I'm the polar opposite. If it's classical, I'll sit down and my fingers will automatically start playing it on the table, my thigh, whatever happens to be nearby. It's unbearably distracting. Jazz is worse because I can't follow it, so it frustrates me and makes focusing all the more difficult. 99% of the time, if I need to focus, I can't listen to music for that exact reason. But if I need to memorize something - because my memory is appallingly bad - I listen to something with words because if I hear that tune in my head and can focus on the words of the song, it'll jog my memory to whatever I was studying while listening to it.
I can only listen to ambient or instrumental music when I'm working on something. Anything with words becomes too distracting and I lose focus. If anyone is looking for an awesome album to work to, check out Pat Metheny - One Quiet Night. It basically got me through college. It's all acoustic guitar and it's really good. The Cinematic Orchestra Pandora station is also one of my go-to stations at work.
I tend to work furiously in spurts. Those spurts can be of widely varying lengths. Last night, it was 4.5 hours. Other times, maybe 2 hours to finish a draft of a paper, or 30 minutes to finish a small assignment. I need complete silence with few distractions. If I'm on my computer, no other windows can be open. Otherwise, my computer is put away, I'm not drinking coffee or eating a snack. Nothing. I get my brain into gear and bang it out.
Yeah, I think the whole "having music on while working" is more like a comfort blanket than it is a method of increasing productivity. Like was said before, you're either listening to music or you're working, you're not doing both at the same time. I'm betting if everyone saying "I NEED music to work well" tried working without music for a little while, their quality/productivity would go up.
I'm can't dispute this necessarily, but I find that when I don't have music my mind wanders very quickly, maybe I'm only doing my work at 80% capacity, but I'll take eight straight hours of that than 100% capacity but losing focus every few minutes. And I've tried no music, in fact the last year at my last job they forced us not to listen to music, my productivity went down and never came back up. And do we have data that supports that 100% of people are less productive with music 100% of the time? I don't think we're quite there in terms of making blanket statements about the entire human race on something like this.
This strikes me as particularly odd coming from a whore. How else do you drown out the shrieking spectre of your own unfulfilled need?

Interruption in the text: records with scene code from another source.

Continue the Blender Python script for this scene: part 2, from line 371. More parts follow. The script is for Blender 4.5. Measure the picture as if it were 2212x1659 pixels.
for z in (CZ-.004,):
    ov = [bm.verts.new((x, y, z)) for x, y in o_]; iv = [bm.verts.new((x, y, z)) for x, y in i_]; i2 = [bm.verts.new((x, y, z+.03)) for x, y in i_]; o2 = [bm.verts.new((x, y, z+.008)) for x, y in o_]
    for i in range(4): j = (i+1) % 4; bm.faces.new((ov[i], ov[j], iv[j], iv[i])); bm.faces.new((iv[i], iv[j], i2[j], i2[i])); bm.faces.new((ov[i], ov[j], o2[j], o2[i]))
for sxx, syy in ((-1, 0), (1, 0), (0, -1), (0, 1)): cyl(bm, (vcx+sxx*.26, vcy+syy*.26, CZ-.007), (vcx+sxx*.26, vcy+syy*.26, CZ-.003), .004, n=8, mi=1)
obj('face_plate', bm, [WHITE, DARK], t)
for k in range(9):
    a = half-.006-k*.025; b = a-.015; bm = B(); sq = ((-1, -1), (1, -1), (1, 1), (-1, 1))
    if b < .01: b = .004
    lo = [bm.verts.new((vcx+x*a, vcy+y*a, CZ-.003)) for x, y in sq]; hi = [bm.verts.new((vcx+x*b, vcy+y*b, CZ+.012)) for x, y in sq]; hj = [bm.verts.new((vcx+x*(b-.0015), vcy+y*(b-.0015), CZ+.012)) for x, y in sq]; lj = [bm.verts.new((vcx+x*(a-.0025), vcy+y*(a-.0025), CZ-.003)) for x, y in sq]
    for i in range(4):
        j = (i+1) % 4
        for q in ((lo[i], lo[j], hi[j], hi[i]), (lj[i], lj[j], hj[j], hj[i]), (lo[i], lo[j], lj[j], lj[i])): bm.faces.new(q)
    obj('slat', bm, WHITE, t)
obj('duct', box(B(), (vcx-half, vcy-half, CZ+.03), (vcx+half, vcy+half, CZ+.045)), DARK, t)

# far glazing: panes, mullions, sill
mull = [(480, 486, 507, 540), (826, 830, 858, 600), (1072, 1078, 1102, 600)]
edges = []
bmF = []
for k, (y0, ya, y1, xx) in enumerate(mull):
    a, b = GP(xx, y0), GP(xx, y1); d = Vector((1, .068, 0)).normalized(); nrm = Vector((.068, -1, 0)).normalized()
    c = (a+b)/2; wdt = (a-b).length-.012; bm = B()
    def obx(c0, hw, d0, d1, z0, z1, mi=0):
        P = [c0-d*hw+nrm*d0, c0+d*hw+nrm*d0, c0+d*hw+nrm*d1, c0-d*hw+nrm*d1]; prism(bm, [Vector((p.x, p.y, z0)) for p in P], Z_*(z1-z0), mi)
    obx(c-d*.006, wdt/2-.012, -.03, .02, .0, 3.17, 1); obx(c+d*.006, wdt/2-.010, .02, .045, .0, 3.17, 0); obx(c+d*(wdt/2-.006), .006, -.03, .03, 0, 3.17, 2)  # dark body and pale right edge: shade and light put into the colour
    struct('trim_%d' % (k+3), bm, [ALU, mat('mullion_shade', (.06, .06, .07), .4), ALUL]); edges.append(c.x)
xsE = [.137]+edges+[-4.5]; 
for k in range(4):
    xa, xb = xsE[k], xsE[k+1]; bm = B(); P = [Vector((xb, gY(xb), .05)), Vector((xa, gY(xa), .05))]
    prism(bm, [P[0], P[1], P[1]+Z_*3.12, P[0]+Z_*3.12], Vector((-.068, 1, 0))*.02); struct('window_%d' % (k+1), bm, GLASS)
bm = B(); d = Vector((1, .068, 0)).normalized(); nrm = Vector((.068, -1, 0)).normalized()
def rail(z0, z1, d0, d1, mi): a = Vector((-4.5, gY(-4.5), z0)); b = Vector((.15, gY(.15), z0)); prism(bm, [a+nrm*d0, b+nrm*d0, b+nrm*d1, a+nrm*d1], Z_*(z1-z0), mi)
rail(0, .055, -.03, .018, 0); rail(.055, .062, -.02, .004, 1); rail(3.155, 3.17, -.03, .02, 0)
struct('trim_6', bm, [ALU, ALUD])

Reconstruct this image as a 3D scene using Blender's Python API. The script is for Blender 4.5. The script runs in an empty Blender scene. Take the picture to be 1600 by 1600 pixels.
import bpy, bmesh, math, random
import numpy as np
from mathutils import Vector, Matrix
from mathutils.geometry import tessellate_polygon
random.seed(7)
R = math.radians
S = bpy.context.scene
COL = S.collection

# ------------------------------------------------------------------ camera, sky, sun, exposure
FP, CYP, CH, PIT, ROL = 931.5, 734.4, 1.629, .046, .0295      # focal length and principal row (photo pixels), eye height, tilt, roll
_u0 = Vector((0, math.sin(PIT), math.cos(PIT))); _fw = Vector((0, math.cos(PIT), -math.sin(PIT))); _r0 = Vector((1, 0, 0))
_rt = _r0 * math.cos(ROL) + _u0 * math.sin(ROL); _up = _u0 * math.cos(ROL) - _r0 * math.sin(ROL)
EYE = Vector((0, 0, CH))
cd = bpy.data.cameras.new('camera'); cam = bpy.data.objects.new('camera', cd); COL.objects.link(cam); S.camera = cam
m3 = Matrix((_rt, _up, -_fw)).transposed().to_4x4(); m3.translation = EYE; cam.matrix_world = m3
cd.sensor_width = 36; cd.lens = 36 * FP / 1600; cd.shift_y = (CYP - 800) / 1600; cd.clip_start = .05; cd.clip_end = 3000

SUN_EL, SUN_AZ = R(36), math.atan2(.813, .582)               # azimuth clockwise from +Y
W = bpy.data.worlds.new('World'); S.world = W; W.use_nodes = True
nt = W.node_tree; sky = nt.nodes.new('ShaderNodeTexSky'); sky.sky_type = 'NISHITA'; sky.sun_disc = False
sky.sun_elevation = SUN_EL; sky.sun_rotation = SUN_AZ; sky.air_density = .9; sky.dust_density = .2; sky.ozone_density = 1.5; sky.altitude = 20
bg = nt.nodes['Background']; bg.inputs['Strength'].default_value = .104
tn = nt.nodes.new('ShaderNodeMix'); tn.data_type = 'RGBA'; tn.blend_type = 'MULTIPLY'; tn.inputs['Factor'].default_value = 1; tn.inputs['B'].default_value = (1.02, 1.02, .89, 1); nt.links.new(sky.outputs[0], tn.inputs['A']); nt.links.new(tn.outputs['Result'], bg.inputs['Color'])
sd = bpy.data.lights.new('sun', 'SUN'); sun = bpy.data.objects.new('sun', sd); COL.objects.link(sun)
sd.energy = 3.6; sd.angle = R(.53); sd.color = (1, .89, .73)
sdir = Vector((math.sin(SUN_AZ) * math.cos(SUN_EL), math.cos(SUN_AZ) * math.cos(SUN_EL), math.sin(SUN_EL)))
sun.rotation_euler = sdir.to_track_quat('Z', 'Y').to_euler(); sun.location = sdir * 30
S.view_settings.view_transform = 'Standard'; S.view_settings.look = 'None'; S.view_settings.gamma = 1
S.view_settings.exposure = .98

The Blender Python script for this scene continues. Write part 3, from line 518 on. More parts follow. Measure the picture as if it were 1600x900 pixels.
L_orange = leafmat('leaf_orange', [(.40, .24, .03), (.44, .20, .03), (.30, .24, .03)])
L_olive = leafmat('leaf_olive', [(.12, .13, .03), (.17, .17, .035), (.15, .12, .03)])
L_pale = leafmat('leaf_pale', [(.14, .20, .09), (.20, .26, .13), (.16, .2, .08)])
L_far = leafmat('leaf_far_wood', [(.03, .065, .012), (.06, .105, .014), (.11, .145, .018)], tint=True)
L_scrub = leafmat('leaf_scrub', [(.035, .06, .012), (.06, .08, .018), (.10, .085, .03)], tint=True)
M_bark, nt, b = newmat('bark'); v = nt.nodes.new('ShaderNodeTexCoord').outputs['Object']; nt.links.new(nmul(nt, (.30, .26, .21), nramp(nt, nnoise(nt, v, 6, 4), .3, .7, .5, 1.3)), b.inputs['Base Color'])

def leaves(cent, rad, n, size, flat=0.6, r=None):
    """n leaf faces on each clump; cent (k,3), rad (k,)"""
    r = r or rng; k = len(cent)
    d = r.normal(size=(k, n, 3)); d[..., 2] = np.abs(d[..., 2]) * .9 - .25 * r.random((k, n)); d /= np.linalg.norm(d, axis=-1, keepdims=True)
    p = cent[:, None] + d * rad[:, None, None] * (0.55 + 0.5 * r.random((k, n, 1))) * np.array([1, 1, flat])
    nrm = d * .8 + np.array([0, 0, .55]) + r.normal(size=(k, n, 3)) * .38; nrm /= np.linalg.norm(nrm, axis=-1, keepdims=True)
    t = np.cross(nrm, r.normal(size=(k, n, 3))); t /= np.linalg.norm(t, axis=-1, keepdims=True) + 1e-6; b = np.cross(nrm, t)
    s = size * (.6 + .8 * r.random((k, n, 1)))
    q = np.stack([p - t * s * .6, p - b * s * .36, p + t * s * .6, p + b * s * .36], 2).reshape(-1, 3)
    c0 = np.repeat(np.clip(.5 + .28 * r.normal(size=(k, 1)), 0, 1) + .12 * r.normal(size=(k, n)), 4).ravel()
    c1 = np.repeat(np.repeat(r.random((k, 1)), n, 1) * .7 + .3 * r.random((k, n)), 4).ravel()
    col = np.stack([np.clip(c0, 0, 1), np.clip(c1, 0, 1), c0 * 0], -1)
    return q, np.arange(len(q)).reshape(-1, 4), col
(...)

This. Without music, I am constantly daydreaming at work and when I go to bed. My job requires a lot of speed and multi-tasking, but overall it's not very mentally challenging. Hell, I can be sitting here streaming Sons of Anarchy, a show that's pretty engrossing, and half the time I have it playing on one side of the screen while playing Minesweeper on the right. Honestly, without a sufficient level of input, my imagination is active at a level I doubt is rarely seen in anyone over the age of 12. It's absolutely maddening at times, and putting on some music while I work is perfect, because it shuts out all the noise, all the overanalysis, and gives a constant background input that gives my brain something to put some attention on while allowing me to focus the majority of my attention on my job. The result is more speed, more efficiency, and increased concentration compared to when I don't have music going. I'm sure that doesn't work for everyone - in fact, I'm pretty sure my thought processes and the general way my brain works are almost alien from the average - but it does work for me. Different strokes for different folks, I guess. And there are two exceptions to all of that: Talk radio (specifically Neil Boortz) and country music. I can't tune either of them out when they're being played at work, and since most of my coworkers nearly swooned when I played Josh Abbott Band (and a preemptive fuck you, Frank. It's gay, I know. Call it a guilty pleasure), I have to bear that a lot. I try to tune it out, but every time a popular country song comes on the radio, I feel another piece of my soul die.
This is the best way to describe it for me, it's not even that I need to drown out other people around me, I need to drown out myself. And I'm not talking about stopping myself from checking funny websites, I'll literally get lost in my own thoughts and stare at the screen doing nothing for long periods of time. And it's been like this since I was a kid, long before I listened to music.
I'm doing a lot of data entry at the moment and listening to music helps me a lot to plow through the work. Without it my mind would actually realise just how mind numbing and boring the work actually is. At least with something in the background I've got a little rhythm to type, hole punch and staple to. However this only works if I'm listening to something ambient/instrumental, anything with a lot of lyrics causes my attention to focus more on the music than what I'm typing and I end up making a fuckton of errors and mistakes.
I always listen to music when I'm writing. Whether I'm working in my home office or my office on campus, there's always noise in the background that's too distracting. I downloaded a piece from iTunes called Concentration Music that's a collection of classical music that's light and up tempo. But when I'm done with the content and just formatting and doing my reference pages, I'll switch it over to the Stones or Elvis Costello. When it's reading, it depends. With some of my textbooks or journal articles I can listen to instrumentals, others I can't. I usually do that reading in the master bathroom.
I would love to be able to listen to music at work but I have somewhere close to 1,000 interruptions during the day like phone calls and office visits and it gets too annoying to turn it up, then down, then back up. When I work past normal office hours I always have something playing. Like some others here it helps turn down the background noise in my head. Along the same line, I seem to get a lot done when I come in hungover. I usually only have enough mental energy for the task at hand and that keeps my mind from wandering. Back when I was in school the only homework I could do with music playing was math. If I had to do any reading the music just got in the way. It felt like the two were competing and I couldn't enjoy either.